Stock markets throughout most of Asia are in the red, with those in China, Hong Kong and Taiwan unsurprisingly seeing the biggest declines. In Europe, it’s more of a mixed bag while US futures are pointing to a slightly lower open which may change in the hours leading up to the opening bell depending on where Pelosi touches down.

Another member of camp “data-dependent”

The Australian dollar slid on Tuesday as the RBA joined the Fed in camp “data-dependent” following a string of aggressive rate hikes. The central bank maintained that further tightening will be warranted but was keen to stress that they are not on a pre-set path and that they will be driven by the data.

The RBAs forecasts highlight the challenges facing the economy, with unemployment seen falling a little further before rising to 4% but this is naturally subject to immense uncertainty in the outlook.

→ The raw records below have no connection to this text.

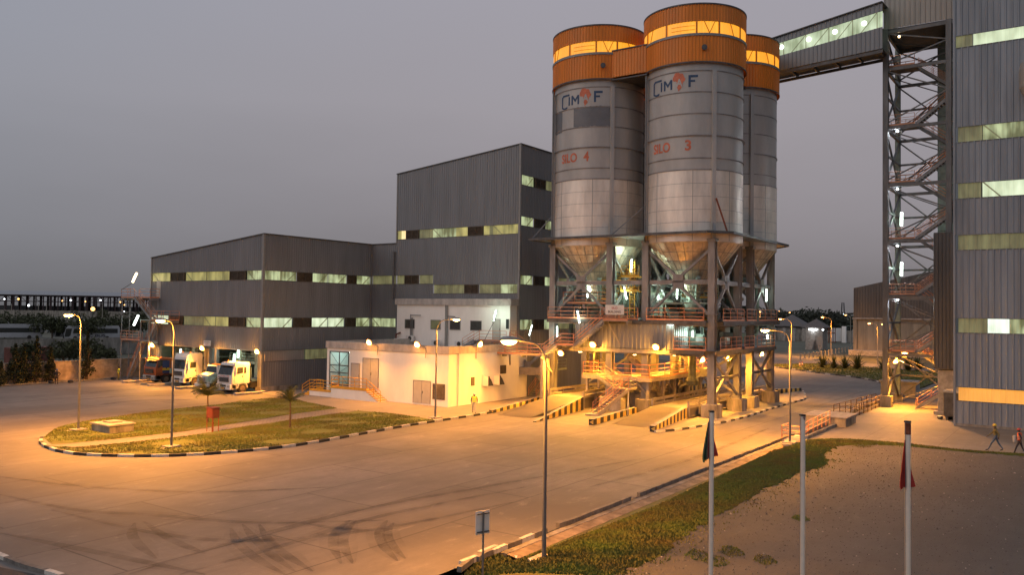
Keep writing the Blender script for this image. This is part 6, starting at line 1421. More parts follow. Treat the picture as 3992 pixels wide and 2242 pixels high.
# ================================================================== grass island things
hb=thing('hose_box','dark red metal box on four thin legs standing on the grass island','hose box',(37.2,52.4,.12))
x,y=37.2,52.4
MB().box(x-.3,x+.3,y-.36,y+.36,1.12,1.85).build('cabinet','red_box',hb,bevel=.03); MB().box(x-.34,x+.34,y-.4,y+.4,1.85,1.89).build('roof','red_box',hb)
MB().box(x-.315,x-.302,y-.30,y+.30,1.17,1.80).build('door','red_box',hb)
for sx in (-.26,.26):
    for sy in (-.32,.32): b=MB(); b.tube((x+sx,y+sy,.12),(x+sx,y+sy,1.15),.03,6); b.build('leg','rust',hb)
b=MB(); b.tube((x,y,.12),(x,y,.75),.07,10); b.ball((x,y,.75),.09,8); tag(b.build('hydrant','rust'),'small rusty hydrant standing under the red box','hydrant')
ps=thing('inspection_pit','pale concrete inspection pit with lid on the left of the grass island','inspection pit',(32.9,58,.12))
MB().box(32.0,33.8,56.9,59.3,.12,.62).build('wall','conc_dirty',ps); MB().box(31.9,33.9,56.8,59.4,.62,.74).build('lid','conc',ps,bevel=.02); MB().box(32.5,33.4,57.7,58.7,.74,.84).build('cover','conc',ps)
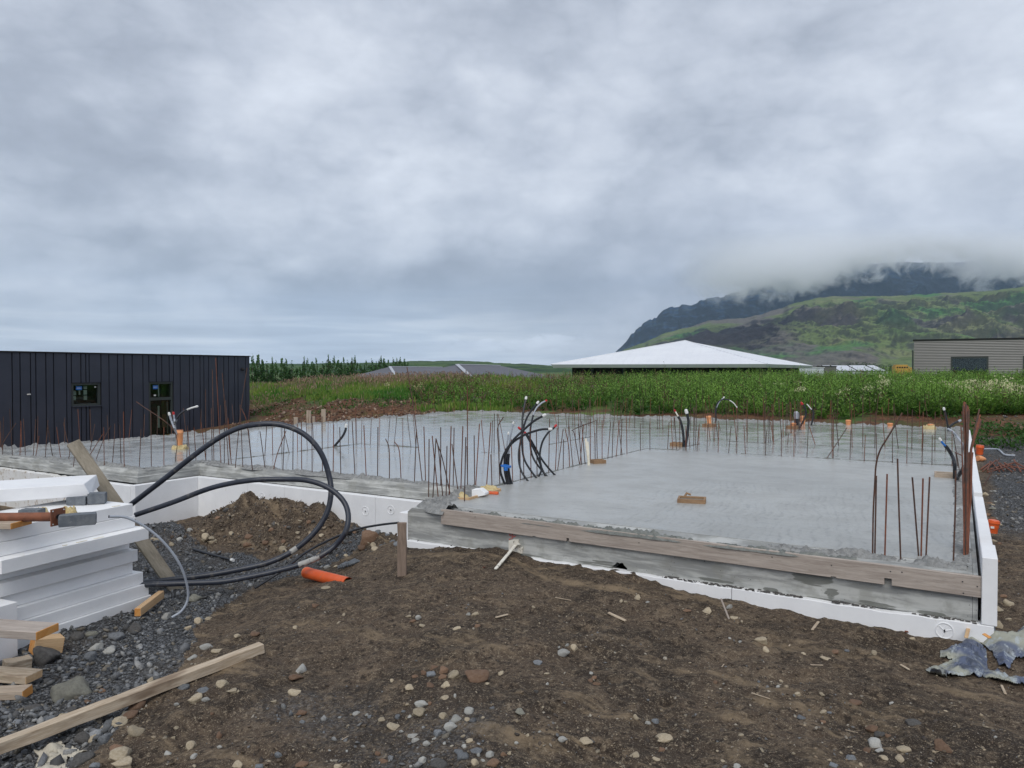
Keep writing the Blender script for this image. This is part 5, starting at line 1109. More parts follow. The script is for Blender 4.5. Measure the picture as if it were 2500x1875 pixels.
#@@PART4@@
# ---------------------------------------------------------------- foliage builders
def quads(C, A, B, col):
    """leaf quads: centre C, half length vectors A, half width vectors B, colours"""
    n = len(C); V = np.stack([C - A, C + B * 1.0, C + A, C - B], 1).reshape(-1, 3)
    Fc = np.arange(n * 4).reshape(n, 4); return V, Fc, np.repeat(col, 4, axis=0)
def rdir(n, up=0.):
    v = rng.normal(size=(n, 3)); v[:, 2] += up; return v / np.linalg.norm(v, axis=1)[:, None]
def camd(x, y): cf = x * _f[0] + y * _f[1]; cr = x * _r[0] + y * _r[1]; return cr, cf
# tall weeds: lupin-like stalks with whorls of leaves
def weeds(N):
    d = 19 + 41 * rng.random(N * 3) ** 1.7; u = rng.uniform(1000, 2900, N * 3)
    cr = (u - 1250) / F * d; x = _r[0] * cr + _f[0] * d; y = _r[1] * cr + _f[1] * d
    n = fbm(x * .5, y * .5, 3, 33)
    edge = np.interp(u, [1000, 1080, 1135, 1500, 1900, 2300, 2600, 3200], [27.0, 25.6, 25.0, 22.0, 20.1, 18.9, 19.2, 19.0])
    ok = (d > edge + n * 1.0) & ~((u > 1440) & (u < 1500) & (d < edge + 1.6)) & ~(inpoly(x, y, FOOT))
    x, y, u, d, edge = x[ok][:N], y[ok][:N], u[ok][:N], d[ok][:N], edge[ok][:N]; N = len(x)
    z = gheight(x, y, False)
    h = (.80 + .35 * fbm(x * .5, y * .5, 3, 8)) * rng.uniform(.70, 1.10, N) * np.where(rng.random(N) < .05, 1.2, 1.); h *= np.where(d < edge + .8, rng.uniform(.35, .9, N), 1.)
    dry = (rng.random(N) < np.interp(u, [1000, 1200, 1420, 1520, 1700, 2900], [.55, .42, .22, .06, .03, .02]))
    h = np.where(dry, h * 1.12, h)
    h *= np.interp(u, [1000, 1150, 1400, 1700], [.55, .62, .9, 1.])
    lean = rng.normal(size=(N, 2)) * .07
    K = 15; C = []; A = []; B = []; CL = []
    for k in range(K):
        t = (k + rng.random(N)) / K; t = .12 + .88 * t
        az_ = rng.uniform(0, 2 * np.pi, N); rad_ = (.13 * (1.05 - t) + .035)
        c = np.stack([x + lean[:, 0] * h * t + rad_ * np.cos(az_), y + lean[:, 1] * h * t + rad_ * np.sin(az_), z + h * t], 1)
        L = (.085 * (1.15 - t * .75)) * rng.uniform(.7, 1.3, N)
        a = np.stack([np.cos(az_), np.sin(az_), rng.uniform(.0, 1.5, N)], 1); a /= np.linalg.norm(a, axis=1)[:, None]
        bb = np.stack([-np.sin(az_), np.cos(az_), rng.normal(size=N) * .5], 1); bb /= np.linalg.norm(bb, axis=1)[:, None]
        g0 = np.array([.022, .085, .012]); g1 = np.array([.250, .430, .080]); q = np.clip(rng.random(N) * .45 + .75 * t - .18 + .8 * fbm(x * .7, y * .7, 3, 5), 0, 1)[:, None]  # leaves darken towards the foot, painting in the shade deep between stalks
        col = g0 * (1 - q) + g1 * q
        dk = np.array([.17, .115, .07]) * rng.uniform(.6, 1.25, (N, 1)); col = np.where((dry & (t > .5))[:, None], dk, col)
        C.append(c); A.append(a * L[:, None]); B.append(bb * (L * .36)[:, None]); CL.append(col)
    # stalks
    top = np.stack([x + lean[:, 0] * h, y + lean[:, 1] * h, z + h * 1.03], 1); bot = np.stack([x, y, z], 1)
    C.append((top + bot) / 2); A.append((top - bot) / 2); w_ = np.zeros((N, 3)); w_[:, 0] = _r[0] * .006; w_[:, 1] = _r[1] * .006; B.append(w_)
    CL.append(np.where(dry[:, None], np.array([[.16, .10, .055]]), np.array([[.07, .10, .03]])) * rng.uniform(.7, 1.2, (N, 1)))
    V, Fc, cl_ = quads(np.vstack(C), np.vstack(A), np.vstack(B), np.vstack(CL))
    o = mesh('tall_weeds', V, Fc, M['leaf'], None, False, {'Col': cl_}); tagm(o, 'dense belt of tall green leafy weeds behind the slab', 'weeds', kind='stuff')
weeds(13500)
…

I expect the RBA, like the Fed and others, will continue tightening fairly aggressively over the course of the remainder of the year before proceeding with far more caution into 2023.

Smashed it out of the park

BP unsurprisingly smashed it out of the park in the second quarter, reporting its second highest profit ever as energy firms continue to capitalise on soaring prices. The company has boosted its dividend by 10% and intends to execute a $3.5 billion share buyback on the back of the results which were far stronger than expected. It also highlighted its investment in the energy transition although, in the current climate, that will be overshadowed by the billions being returned to shareholders.

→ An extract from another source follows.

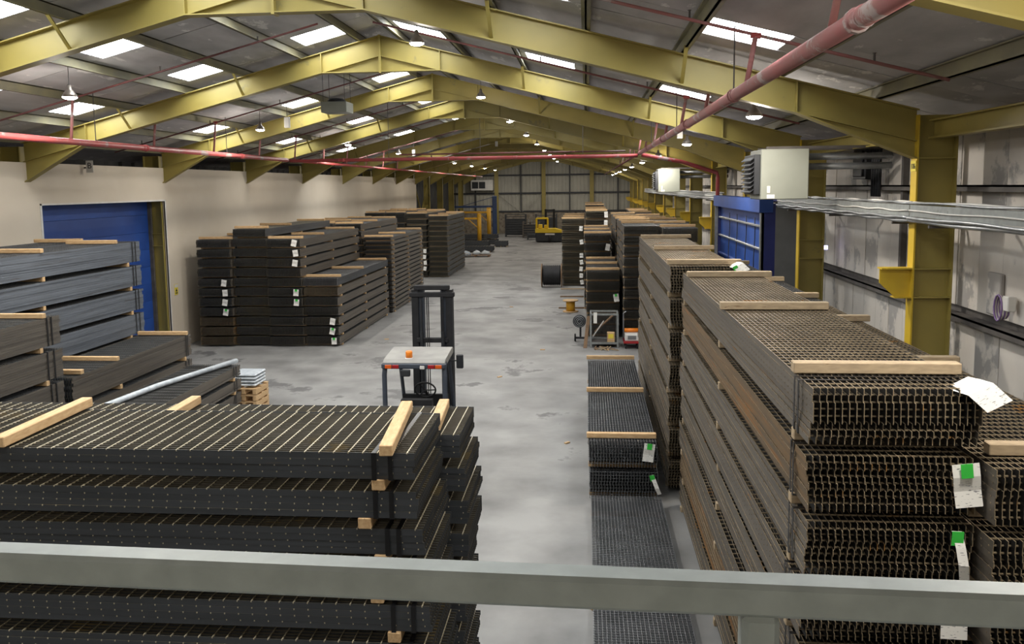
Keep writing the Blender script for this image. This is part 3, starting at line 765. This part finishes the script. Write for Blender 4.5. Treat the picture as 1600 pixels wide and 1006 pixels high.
# ------------------------------------------------------------------ blue door on the right
d2 = empty('door_2', (3.9, 19.45, 0)); struct(d2, 'blue sectional door enclosure on the right wall')
LY = 6.8
MB().box(0, .3, 0, .03, 0, 4.25).build('end_panel', 'blue_dark', d2)
MB().box(.3, .88, 0, .03, 0, 4.3).build('side_panel', 'grey_panel', d2)
MB().box(-.06, .24, -.03, LY + .05, 4.05, 4.36).build('header', 'blue', d2)
MB().box(.02, .95, .03, LY, 4.27, 4.3).build('roof_panel', 'blue_dark', d2)
for y in (0, LY - .08): MB().cbox(-.03, .06, y, y + .08, 0, 4.05, .006).build('jamb', 'steel_silver', d2)
MB().box(.02, .3, LY - .05, LY, 0, 4.25).build('end_panel', 'blue_dark', d2)
for k in range(8):
    MB().cbox(.14, .18, .12, LY - .1, .53 * k + .01, .53 * k + .525, .008).build('door_section', 'blue', d2)
    if k: MB().cbox(.07, .14, .12, LY - .1, .53 * k - .02, .53 * k + .035, .01).build('rib', 'steel_silver' if k > 5 else 'blue', d2)
for y in (1.2, 2.3, 3.6, 4.8):
    P = [(.08 + .02 * math.sin(k), y + .05 * math.sin(k * .8), 3.9 - .25 * k) for k in range(11)]
    MB().tube(P, .012, 6).build('hanging_cord', 'dark_plastic', d2, True)
o = MB().cbox(4.81, 4.88, 17.72, 17.78, 3.35, 3.43, .01).build('blue_indicator_lamp', 'glass_blue_led'); tag(o, 'tiny glowing blue indicator lamp on the right wall', 'lamp')

# right wall fittings
o = MB().cbox(4.86, 4.97, 12.18, 12.3, .02, 5.24, .01).build('downpipe', 'white_paint'); tag(o, 'white square downpipe beside the first right column', 'pipe')
o = MB().cbox(5.08, 5.135, 10.9, 11.25, 3.02, 3.55, .012).build('access_panel', 'wall_board'); tag(o, 'small raised access panel on the right wall', 'panel')
co = empty('cable_coil', (5.0, 10.72, 3.05)); tag(co, 'purple cable coil hung on the right wall rail', 'cable')
for k in range(5):
    P = [(-.02 + .018 * k, .1 * math.cos(t * .5236) * (1 + .08 * k), .11 + .16 * math.sin(t * .5236) * (1 - .04 * k)) for t in range(12)]
    MB().tube(P, .011, 6, closed=True).build('loop', 'purple_cable' if k % 2 == 0 else 'wall_board', co, True)
o = MB().cbox(4.99, 5.09, 10.5, 10.64, 3.14, 3.32, .01).build('junction_box', 'white_paint'); tag(o, 'white junction box beside the purple cable coil', 'box')
o = MB().cbox(4.9, 5.12, 15.6, 16.3, 4.75, 5.3, .01).cbox(4.86, 4.9, 15.7, 16.2, 4.8, 5.25, .01).build('wall_cabinet', 'dark_plastic'); tag(o, 'dark cabinet on the right wall behind the large heater', 'cabinet')
for k in range(4):
    o = MB().tube([(4.95, 15.0 + .12 * k, 4.45), (4.95, 15.0 + .12 * k, 5.5)], .03, 8).build('conduit', 'dark_plastic', None, True)
    tag(o, '%s dark vertical conduit behind the large heater' % ['nearest', 'second', 'third', 'farthest'][k], 'pipe', 'wall conduits')

# signs
def matrot(x, y, z): return Matrix((x, y, z)).transposed().to_euler()
s_ = empty('column_number_plate', (4.285, 11.7, 4.9)); tag(s_, 'yellow number plate 106 on the first right column', 'sign')
MB().cbox(-.004, .0, -.09, .09, -.07, .07, .001).build('plate', 'label_yellow', s_)
text_mesh('lettering', '106', .1, 'ink', s_, (-.0055, 0, -.005), matrot((0, -1, 0), (0, 0, 1), (-1, 0, 0)))
s_ = empty('bay_sign', (-12.05, 19.95, 5.17)); tag(s_, 'white sign with black letter B above the blue left door', 'sign')
MB().cbox(-.09, .09, -.006, .006, 0, .29, .002).build('plate', 'white_paint', s_)
MB().box(-.15, -.05, .006, .03, .1, .14).build('bracket', 'wall_rail', s_)
text_mesh('lettering', 'B', .2, 'ink', s_, (0, -.008, .16), (math.pi / 2, 0, 0))
s_ = empty('warning_sign', (-12.195, 24.25, 1.62)); tag(s_, 'small yellow warning sign on the cream wall', 'sign')
MB().box(0, .006, -.1, .1, 0, .32).build('plate', 'label_yellow', s_)
MB().box(.006, .008, -.09, .09, .22, .31).build('header', 'white_paint', s_)
MB().prism([(-.06, .1), (.06, .1), (0, .2)], 'x', .006, .009).build('pictogram', 'ink', s_)
MB().box(.006, .009, -.07, .07, .03, .05).box(.006, .009, -.07, .07, .06, .08).build('text_lines', 'ink', s_)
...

There will undoubtedly be an enormous amount of attention on these earnings, which come days after Shell’s record profits, coming at a time when households are facing eye-watering energy bills. But in much the same way that these firms make huge profits when prices are high, it works both ways. Not that this makes it any easier to accept when we’re experiencing such an extreme example as we are currently.

How influential is Biden in OPEC+?

Oil prices are slipping again on Tuesday as traders take a more cautious stance ahead of the OPEC+ meeting. There’s a lot more uncertainty this time around as they’re no longer on a pre-set path that people were hoping would change but never really did. The decision this week will tell us just how unified the group still is, how committed it is to rebalancing the market and whether President Biden has any influence in the cartel at all.

There have been reports that Saudi Arabia will put forward a case for higher levels of production at the meeting after making assurances to President Biden. Of course, that won’t necessarily translate into an agreement on higher output, with the priority remaining the unity of the alliance. And let’s not forget that the group is still incapable of delivering on what it’s already agreed. So unless Saudi Arabia and the UAE are going to do more heavy lifting, any deal may have little impact on the situation.

Can gold push on from here?

Gold is relatively flat on Tuesday after securing a fourth consecutive day of gains at the start of the week. The yellow metal has been buoyed by the moves we’ve seen in bond markets, the shift to a less hawkish stance by the Fed and the pullback in the dollar. The threat of recession and the potential realisation that the stock market is just experiencing another bear-market rally may also feed into further gold strength.

The next big test to the upside falls around $1,800 although it could see some resistance around $1,780 where it appears to have stumbled this morning. A corrective move to the downside could see support arrive around $1,750-1,760, as we’ve seen in the past. It all depends on how much further yields can fall given inflation is still high and more tightening is almost inevitable.

A bottom in bitcoin?

Bitcoin is recording losses for a third consecutive day in what could be a sign of recovery momentum waning. There certainly were signs of this during the most recent rally which peaked a little shy of $25,000 and the corrective pattern that’s formed over the last month and a half could easily be viewed as a bearish setup following the sell-off that preceded it. It’s difficult to say at this point but it will probably ultimately depend on inflation, the Fed and whether we see any more worrying crypto news flow. Perhaps the hesitancy is a sign that traders lack confidence that this is a bottom and the start of the good times returning.